And so we must hold in this case, that the order of the commissioners vacating the sale to the defendant is subject to be reviewed under the answer of the defendant, which is in the nature of a cross bill or equitable action, instituted by him to enforce his title or claim in equity to the land. And this jurisdiction of the court being established, the conclusion favorable to the title or claim of the defendant follows from what has been previously said. There was neither fraud, mistake, nor a non-compliance with law in the sale, and the action of the commissioners was unauthorized. The court below should have so found upon the trial of the equitable issue, and should have directed a conveyance by the plaintiff to the defendant, upon payment to him by the latter of the purchase money and the interest, together with such sums as may have been paid by the plaintiff for taxes, or otherwise lawfully expended, with interest on the' same. This will make the plaintiff whole, and restore to the defendant that of which he was unlawfully deprived by the order of the commissioners made at the instance of the plaintiff.

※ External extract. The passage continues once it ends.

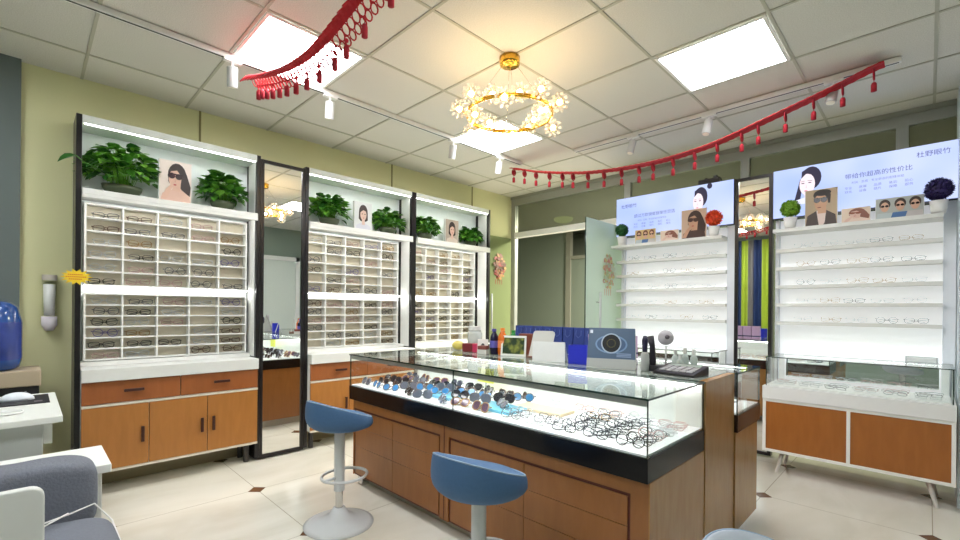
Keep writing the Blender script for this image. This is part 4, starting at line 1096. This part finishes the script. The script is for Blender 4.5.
# ------------------------------------------------------------------ garlands
def garland(label, y, pts, w, tass, drop, disc_r, tl, n, lace, tr):
    xs = [p[0] for p in pts]
    def zat(x):
        for (a, za), (b_, zb_) in zip(pts, pts[1:]):
            if a <= x <= b_: return za+(zb_-za)*(x-a)/(b_-a)
        return pts[0][1] if x < xs[0] else pts[-1][1]
    def zs(x):
        return sum(zat(x+d) for d in (-.09, -.045, 0, .045, .09))/5
    t = thing('red_garland', label, 'garland', ((xs[0]+xs[-1])/2, y, min(p[1] for p in pts)))
    b = B(); vs = []; hw = w/2
    for i in range(n+1):
        x = xs[0]+(xs[-1]-xs[0])*i/n; z = zs(x); pl = .0015*(1 if i % 2 else -1)
        vs += [(x, y-hw, z-.008+pl), (x, y, z+pl), (x, y+hw, z-.008+pl), (x, y-hw, z-.014+pl), (x, y, z-.007-pl), (x, y+hw, z-.014+pl)]
    fs = []
    for i in range(n):
        o = i*6; q = o+6
        for a in (0, 1): fs.append((o+a, o+a+1, q+a+1, q+a))
        for a in (3, 4): fs.append((o+a+1, o+a, q+a, q+a+1))
        fs.append((o+3, o, q, q+3)); fs.append((o+2, o+5, q+5, q+2))
    b.add(vs, fs, RED)
    obj('ribbon', b, t)
    L = xs[-1]-xs[0]
    if lace:
        rr = lace; m = int(L/(rr*1.75))
        for s_ in (-1, 1):
            lc = B()
            for i in range(m):
                for row in range(2 if s_ > 0 else 1):
                    x = xs[0]+L*(i+.5+.5*row)/m; z = zs(x)-.012
                    r2 = rr*(1-.15*row); off = rr*.8+row*rr*1.5
                    ring_ = []
                    for k in range(10):
                        a = 2*PI*k/10; u = off+r2*math.sin(a)
                        ring_.append((x+r2*math.cos(a), y+s_*(hw+u*.6), z-u*.8))
                    lc.tube(ring_, .0036, RED, 4, closed=True)
            obj('lace_edge', lc, t)
    for x in tass:
        yt = y+(hw+(lace*1.6 if lace else 0)) if lace else y
        z = zs(x)-.012-(lace*.9 if lace else 0)
        d = B(); r = disc_r; c = z-drop-r
        for r2 in (r, r*.6): d.tube([(x, yt+r2*math.cos(a), c+r2*math.sin(a)) for a in [2*PI*k/16 for k in range(16)]], .0045, DRED, 5, closed=True)
        for k in range(4):
            a = PI*k/4; d.tube([(x, yt-r*math.cos(a), c-r*math.sin(a)), (x, yt+r*math.cos(a), c+r*math.sin(a))], .0035, DRED, 4)
        d.tube([(x, yt, c+r), (x, yt, z)], .002, DRED, 4)
        p_ = obj('medallion', d, t)
        s2 = B().tube([(x, yt, c-r), (x, yt, c-r-.018)], .0022, DRED, 4)
        z1 = c-r-.016
        s2.lathe([(0, 0), (tr*.7, -.003), (tr, -.014), (tr, -tl), (0, -tl)], (x, yt, z1), DRED, 10)
        obj('tassel', s2, p_)
far = [(-3.05, 2.70), (-2.743, 2.595), (-2.437, 2.521), (-2.16, 2.465), (-1.843, 2.43), (-1.568, 2.42), (-1.41, 2.424), (-1.254, 2.438), (-1.094, 2.458), (-.939, 2.497), (-.838, 2.523), (-.676, 2.565), (-.529, 2.602), (-.384, 2.64), (-.241, 2.69), (-.19, 2.705)]
garland('long red paper garland sagging across the ceiling before the signs', 3.58, far, .095,
        [-3.03, -2.888, -2.742, -2.58, -2.431, -2.316, -2.159, -2.0, -1.837, -1.683, -1.566, -1.408, -1.248, -1.092, -.933, -.832, -.676, -.525, -.38, -.236], .006, .03, .055, 120, 0, .014)
near = [(-2.94, 2.64), (-2.71, 2.56), (-2.34, 2.47), (-2.084, 2.44), (-1.932, 2.45), (-1.79, 2.47), (-1.71, 2.49), (-1.52, 2.53), (-1.1, 2.6)]
garland('near lacy red paper garland crossing the left ceiling light', .955, near, .045,
        [-2.93, -2.87, -2.79, -2.70, -2.60, -2.50, -2.38, -2.25, -2.11, -1.956, -1.848, -1.695, -1.5, -1.35], .0, .006, .058, 120, .024, .0135)

# ------------------------------------------------------------------ chandelier
cx, cy, cz, R = -1.778, 2.054, 2.386, .255
t = thing('chandelier', 'gold ring chandelier with glowing crystal flower bulbs', 'chandelier', (cx, cy, CZ-.06))
obj('ceiling_mount', B().lathe([(0, 0), (.052, 0), (.06, .006), (.062, .05), (0, .05)], (cx, cy, CZ-.0555), GOLD, 32), t)
obj('gold_ring', B().tube([(cx+R*math.cos(a), cy+R*math.sin(a), cz) for a in [2*PI*i/64 for i in range(64)]], .008, GOLD, 10, closed=True).tube([(cx+(R-.0)*math.cos(a), cy+(R)*math.sin(a), cz+.012) for a in [2*PI*i/64 for i in range(64)]], .005, GOLD, 8, closed=True), t)
for k in range(4):
    a = PI/4+k*PI/2
    obj('suspension_wire', B().tube([(cx+.045*math.cos(a), cy+.045*math.sin(a), CZ-.055), (cx+R*math.cos(a), cy+R*math.sin(a), cz+.01)], .0012, CHROME, 4), t)
rnd = random.Random(3)
for k in range(18):
    a = 2*PI*k/18+.1; ro = R+(.045 if k % 2 else -.035); dz = .035 if k % 3 else -.03
    c = Vector((cx+ro*math.cos(a), cy+ro*math.sin(a), cz+dz))
    bb = obj('bulb', B().sph(tuple(c), .0155, BULB, 10).tube([tuple(c), (cx+R*math.cos(a), cy+R*math.sin(a), cz)], .0025, GOLD, 5), t)
    cr = B()
    for i in range(34):
        u = 1-2*(i+.5)/34; az = i*2.39996; q = math.sqrt(1-u*u)
        d = Vector((q*math.cos(az), q*math.sin(az), u)); p0 = c+d*.017; p1 = c+d*.036
        cr.tube([p0, p1], .0009, GOLD, 3)
        s_ = d.orthogonal().normalized()*.0095; w = d.cross(s_)
        cr.add([p1, p1+s_+d*.012, p1+d*.024, p1-s_+d*.012, p1+w+d*.012, p1-w+d*.012], [(0, 1, 2, 3), (0, 4, 2, 5)], CRYST)
    obj('crystal_petals', cr, bb)

# ------------------------------------------------------------------ left foreground furniture
t = thing('white_desk', 'white desk at the left edge holding mouse and black pad', 'desk', (-2.95, -.4, 0))
obj('desk_top', B().box(-3.34, -2.60, -1.0, .115, .722, .75, P(226, 228, 222)), t, .004)
obj('desk_body', B().box(-3.30, -2.66, -.98, .055, 0, .7215, P(190, 194, 190)), t, .003)
obj('end_bracket', B().box(-2.72, -2.69, .056, .085, .62, .7215, P(214, 216, 210)), t)
t = thing('mouse_pad', 'black mouse pad lying on the white desk', 'mouse pad', (-3.14, -.07, .7505))
obj('pad', B().box(-3.27, -2.99, -.24, .085, .7505, .7545, P(24, 22, 30, .6)), t)
obj('white_print', B().box(-3.07, -3.03, .03, .06, .7547, .7549, P(120, 110, 120)).box(-3.04, -3.02, -.14, -.10, .7547, .7549, P(190, 190, 190)), t)
t = thing('computer_mouse', 'white computer mouse on the black pad', 'computer mouse', (-3.13, -.03, .755))
obj('mouse_shell', B().sph((0, 0, 0), .05, P(222, 226, 234, .25), 20, (.75, 1.3, .8)).xf(Matrix.Translation((-3.13, -.03, .755))), t)
me_ = t.children[0].data
for v in me_.vertices: v.co.z = max(v.co.z, 0)
obj('scroll_wheel', B().cyl((-3.13, .0, .792), .004, .004, P(120, 120, 126), 10), t)
cbl = B().tube([(-2.79+.05*math.cos(a)*(1+.1*i), -.065+.06*math.sin(a), .7535+.002*i) for i in range(3) for a in [2*PI*k/16 for k in range(16)]], .0028, P(236, 236, 234), 6)
tag(obj('white_cable', cbl), 'coiled white cable lying on the white desk corner', 'cable')
t = thing('dispenser_box', 'beige-topped black dispenser box under the blue water bottle', 'dispenser', (-3.6, -.25, .0))
obj('lower_body', B().box(-3.72, -3.47, -.55, .055, 0, .775, P(26, 24, 26)), t, .003)
obj('beige_top', B().box(-3.72, -3.46, -.56, .062, .7755, .862, P(176, 160, 136)), t, .006)
t = thing('water_bottle', 'large translucent blue water bottle cropped by the left edge', 'water bottle', (-3.59, -.15, .863))
wb = mat('blue_bottle_plastic', rgb(44, 86, 160), .12, var=.25, scale=6); wb.node_tree.nodes['Principled BSDF'].inputs['Transmission Weight'].default_value = .25
obj('bottle_body', B().lathe([(0, 0), (.10, 0), (.125, .012), (.135, .05), (.135, .13), (.128, .145), (.135, .16), (.135, .27), (.127, .30), (.12, .345), (.09, .375), (0, .385)], (-3.59, -.15, .863), wb, 36), t)
obj('printed_label', B().lathe([(.1352, .06), (.1362, .065), (.1362, .26), (.1352, .265)], (-3.59, -.15, .863), mat('violet_blue_label', rgb(44, 62, 136), .25, var=.55, scale=9), 36), t)

t = thing('sofa', 'grey cushioned seat with white wooden frame at lower left', 'sofa', (-2.0, -.3, 0))
obj('frame_rail', B().box(-2.5, -2.18, -.9, .235, .59, .622, P(232, 234, 230)), t, .004)
obj('frame_leg', B().box(-2.26, -2.215, .175, .21, 0, .589, P(222, 224, 218)), t, .003)
obj('frame_leg', B().box(-2.48, -2.44, .175, .21, 0, .589, P(222, 224, 218)), t, .003)
obj('seat_base', B().box(-2.14, -1.50, -.85, .17, .22, .36, P(222, 224, 218)), t, .004)
obj('seat_base_leg', B().box(-1.56, -1.52, .12, .16, 0, .219, P(222, 224, 218)), t)
obj('seat_base_leg', B().box(-2.12, -2.08, .12, .16, 0, .219, P(222, 224, 218)), t)
def cushion(x0, x1, y0, y1, z0, z1, puff, seams=()):
    b = B(); n = 22
    cx_, cy_, cz_ = (x0+x1)/2, (y0+y1)/2, (z0+z1)/2; hx, hy, hz = (x1-x0)/2, (y1-y0)/2, (z1-z0)/2
    vs = []; 
    def sp(u, v):
        c = lambda w, e: math.copysign(abs(math.cos(w))**e, math.cos(w)); s_ = lambda w, e: math.copysign(abs(math.sin(w))**e, math.sin(w))
        return (c(v, .3)*c(u, .3), c(v, .25)*s_(u, .22), s_(v, .35))
    N, M_ = 48, 24
    for j in range(M_+1):
        v = -PI/2+PI*j/M_
        for i in range(N):
            x, y, z = sp(2*PI*i/N, v)
            wr = .012*math.sin(9*y+3*x)*math.sin(7*x+2*z+1)
            vs.append((cx_+hx*x*(1+wr), cy_+hy*y, cz_+hz*z*(1+2*wr+puff*(1-x*x)*(1-y*y))))
    fs = [(j*N+i, j*N+(i+1) % N, (j+1)*N+(i+1) % N, (j+1)*N+i) for j in range(M_) for i in range(N)]
    b.add(vs, fs, GREYF, True); return b
obj('back_cushion', cushion(-2.165, -1.99, -.6, .182, .46, .695, .04), t)
obj('seat_cushion', cushion(-2.0, -1.48, -.6, .215, .362, .525, .12), t)
cb = B().tube([(-1.93, -.14, .56), (-1.9, 0, .545), (-1.93, .1, .552), (-2.0, .17, .545), (-1.93, .21, .50), (-1.8, .224, .45), (-1.7, .226, .40)], .0028, P(230, 230, 228), 6)
cb.tube([(-1.9, -.12, .535), (-1.86, .0, .54), (-1.93, .1, .556)], .0028, P(230, 230, 228), 6)
tag(obj('charging_cable', cb), 'thin white charging cord draped over the grey seat cushion', 'cord')
ol = [(-.7, .0), (.036, .0)]
for k in range(7): a = PI/2*k/6; ol.append((.036-.028+.028*math.cos(a), .77-.028+.028*math.sin(a)))
ol.append((-.7, .77))
tag(obj('white_side_panel', B().prism(ol, lambda a, b, d: (-1.56+d, a, b), -.014, .014, P(212, 214, 210)), None, .004), 'white upright side panel with rounded corner in the lower left corner', 'side panel')

# curtain behind the camera (seen in the right mirror)
t = thing('striped_curtain', 'full height curtain of lime, grey and navy panels opposite the signs', 'curtain', (-2.3, YF+.08, .03))
cols = [P(176, 196, 60), P(128, 124, 120), P(30, 50, 96), P(176, 196, 60), P(128, 124, 120)]
x = -3.41
for rep in range(5):
    for k, m in enumerate(cols[:3]):
        w = (.12, .09, .15)[k]; N = 20; vs = []; 
        for z in (.03, 2.66):
            for i in range(N+1):
                xx = x+w*i/N; vs.append((xx, YF+.08+.03*math.sin(xx*48), z))
        obj('curtain_panel', B().add(vs, [(i, i+1, N+2+i, N+1+i) for i in range(N)], m, True), t)
        x += w

# ------------------------------------------------------------------ lights
def area(name, loc, size, power, col, rot=(0, 0, 0)):
    l = bpy.data.lights.new(name, 'AREA'); l.shape = 'SQUARE'; l.size = size; l.energy = power; l.color = col
    o = bpy.data.objects.new(name, l); o.location = loc; o.rotation_euler = rot; COL.objects.link(o); return o
area('corridor_light', (-2.5, 6.0, 2.7), .5, 260, (1, .96, .82))
w = bpy.data.worlds.new('world'); sc.world = w; w.use_nodes = True
w.node_tree.nodes['Background'].inputs[0].default_value = (.8, .85, .9, 1); w.node_tree.nodes['Background'].inputs[1].default_value = .15

# ------------------------------------------------------------------ camera
f, yaw, roll = 451., .790, .0088
cyw, syw = math.cos(yaw), math.sin(yaw)
F = Vector((-syw, cyw, 0)); R0 = Vector((cyw, syw, 0)); U0 = Vector((0, 0, 1))
Rv = R0*math.cos(roll)+U0*math.sin(roll); Uv = -R0*math.sin(roll)+U0*math.cos(roll)
cam = bpy.data.cameras.new('camera'); co = bpy.data.objects.new('camera', cam); COL.objects.link(co)
Mx = Matrix((Rv, Uv, -F)).transposed().to_4x4(); Mx.translation = (0, 0, H); co.matrix_world = Mx
cam.sensor_width = 36; cam.lens = f*36/960; cam.shift_x = 7/960; cam.shift_y = 39.2/960; cam.clip_start = .02
sc.camera = co
sc.view_settings.view_transform = 'Standard'; sc.view_settings.look = 'None'; sc.view_settings.exposure = 0.33; sc.view_settings.gamma = 1; sc.view_settings.use_curve_mapping = False
sc.cycles.max_bounces = 10; sc.cycles.transparent_max_bounces = 24; sc.cycles.glossy_bounces = 6; sc.cycles.use_denoising = True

There are some other facts in the case, but they *134are not such as to vary this conclusion. The alleged agreement between the plaintiff and defendant, by which the latter was to surrender possession of the land, was never executed on the part of the plaintiff, at least as it was understood by the defendant. It is doubtful whether the agreement was of any validity by reason of the misunderstanding of the parties. Their minds seem not tp have met as to the place of payment. But a still more serious objection to it is the statute of frauds. To have been valid as an executory agreement to release the defendant’s equitable title or interest, it should have been in writing and subscribed by him. And more than this, the agreement was entered into by the defendant under a misapprehension of facts. He was ignorant of what had transpired at the land office, or of the circumstances under which the sale to him had been set aside. That proceeding was ex parte, and he did not learn the facts until* after this action was commenced, and would probably be entitled to relief on that ground.

On the whole, we are of opinion that the judgments appealed from, both that upon the equitable issue, which was first tried, and that upon the issue at law, must be reversed, and the cause remanded with directions to enter judgment in favor of the defendant for the relief demanded in his supplemental answer, the sums expended by the plaintiff, and which the defendant offers to pay, being first ascertained in accordance with the rules above stated.

By the Court. — So ordered.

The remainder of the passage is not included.